Opponents of gay marriage often sounded as if they believed allowing marriage equality would lead to some sort of massive gay takeover of everything. Now that the courts have ruled against such ridiculous opposition, it’s probably best if you don’t tell the Thom Tillis types that Big Gay Ice Cream is coming to Raleigh on Saturday, Oct. 18. It might give them the vapors.
For the rest of us though, that is welcome news indeed. Big Gay Ice Cream got its start in 2009 as a New York-based food truck before eventually opening shops in the East Village in 2011 and the West Village in 2012. It earned a spot on Dessert Professional’s 2012 “10 Best Ice Cream Parlors” list. A year later The Daily Beast and USA Today declared Big Gay Ice Cream the fifth best parlor in the world, ranking it ahead of every other parlor in the United States. More shops are opening in Los Angeles and Philadelphia this year.

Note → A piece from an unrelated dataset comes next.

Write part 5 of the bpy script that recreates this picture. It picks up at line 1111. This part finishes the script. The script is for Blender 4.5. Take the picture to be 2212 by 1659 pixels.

Celebrating its fifth anniversary, Big Gay Ice Cream teams with the Southern Foodways Alliance for a five-state Southern tour that returns to the brand’s food-truck roots. Saturday’s visit to Poole’s Downtown Diner will be the first of those tour stops. Appearances in Charleston, South Carolina; Atlanta, Georgia; Birmingham, Alabama; and Oxford, Mississippi, will follow. The Oxford visit will be in conjunction with the 2014 Southern Foodways symposium on “Who Is Welcome at the Welcome Table?” asking questions about inclusion and exclusion in the modern South, while factoring in ethnicity, sexuality, diet, class, gender and race.
Big Gay Ice Cream’s food truck will be serving some of its most well-known flavors as it rolls through the South. Customers can choose from such soft-serve delights as the Salty Pimp, which is injected with dulce de leche, sprinkled with sea salt and dipped in chocolate; the Godzilla, which is rolled in wasabi pea dust; and the Bea Arthur, which is injected with dulce de leche and rolled in crushed Nilla Wafers. There will also be less adventurous flavor options available.
Big Gay Ice Cream will be in Raleigh on Saturday, Oct. 18, from approximately 3 p.m. to 10 p.m. at Poole’s Downtown Diner, 426 S. McDowell Street.